The fourth of seven races in the Sprint category of the QIPCO British Champions Series and the first time that 3-year-olds get to take on older horses over six furlongs at G1 level, the July Cup has attracted a stellar field of 14 runners, including seven different individual G1 winners.
The race has an exceptional pedigree. In 2017 it was rated as the world’s joint top sprint by the International Federation of Horseracing Authorities and each of its last five winners have gone on to be crowned as the top European-trained sprinter in the end-of-season World's Best Racehorse Rankings.
Candy is hoping stable star Limato will bounce back to form to become the first horse in the race’s 142-year history to regain the July Cup. Limato was a brilliant winner of its 2016 renewal and finished second 12 months ago.
He went on to score a clear-cut success in the seven-furlong G2 Godolphin Stud And Stable Staff Awards Challenge Stakes at the neighbouring Rowley Mile Course last October but, stepped up to a mile, he has since come only tenth in the G1 Lockinge Stakes and 13th in the G1 Queen Anne Stakes.
Blue Point has been regarded as a fantastic prospect ever since he was placed in two G1s - the Juddmonte Middle Park Stakes and the Dubai Dewhurst Stakes – as a 2-year-old in 2016. But it took him until the King’s Stand Stakes at Royal Ascot last month to finally makes his G1 breakthrough.
Already a three-time July Cup winner, Irish trainer Aidan O’Brien will be mob-handed with five runners, including the dual juvenile G1 winner of last autumn, U S Navy Flag, who is another dropping back in trip having been contesting mile races.
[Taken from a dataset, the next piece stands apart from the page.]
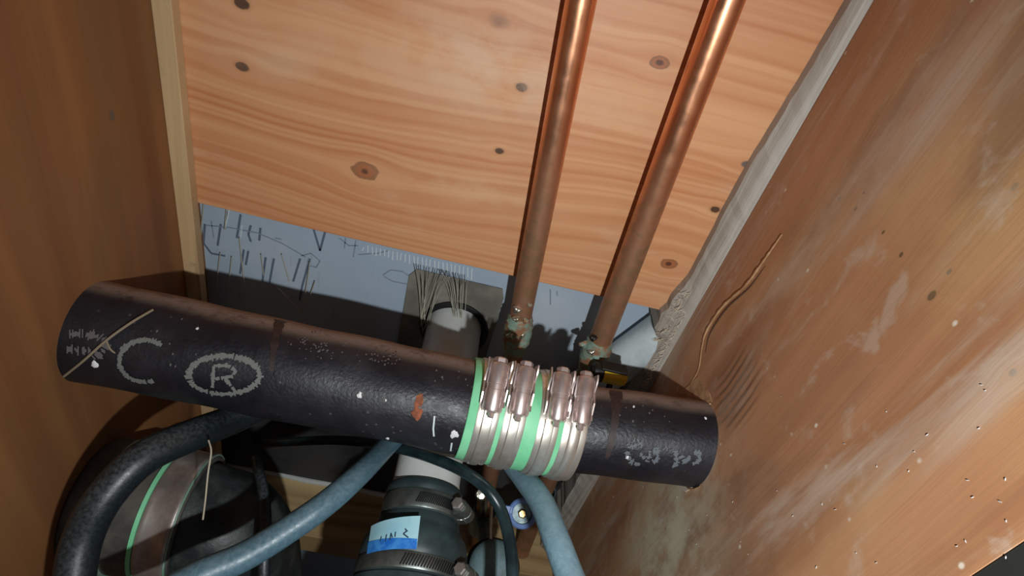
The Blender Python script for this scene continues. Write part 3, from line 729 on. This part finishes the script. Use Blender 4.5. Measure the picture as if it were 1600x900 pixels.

The 3-year-old generation has five more representatives, spearheaded by Eqtidaar and Sands Of Mali, first and second (separated by half a length) in the G1 Commonwealth Cup at Royal Ascot.
Other leading home-trained candidates are Brando, third in this race last year and subsequently successful in the G1 Prix Maurice de Gheest, and the very lightly-raced Dreamfield, making his initial stakes race start having finished second as the red-hot favourite for the Wokingham Handicap at Royal Ascot.
An intercontinental flavour is added by the presence of Redkirk Warrior. A three-time G1 hero down under, he will be a first ride in Europe for 21-year-old Australian Regan Bayliss, who is currently ranked 95 in the TRC Global Jockeys’ Rankings and was identified as a TRC Emerging Talent last September.
“Limato is in very good form but Blue Point will take an awful lot of beating,” said Candy. “Limato has not been any different at home than he was this time last year, though that has not been reflected in his two starts this season. He ran much too free in the Queen Anne last time - that’s why we are dropping him back to sprinting.
“He does seem to like Newmarket, though I can’t put my finger on why, and if he were to become to the first horse to reclaim the July Cup title it would be very welcome.”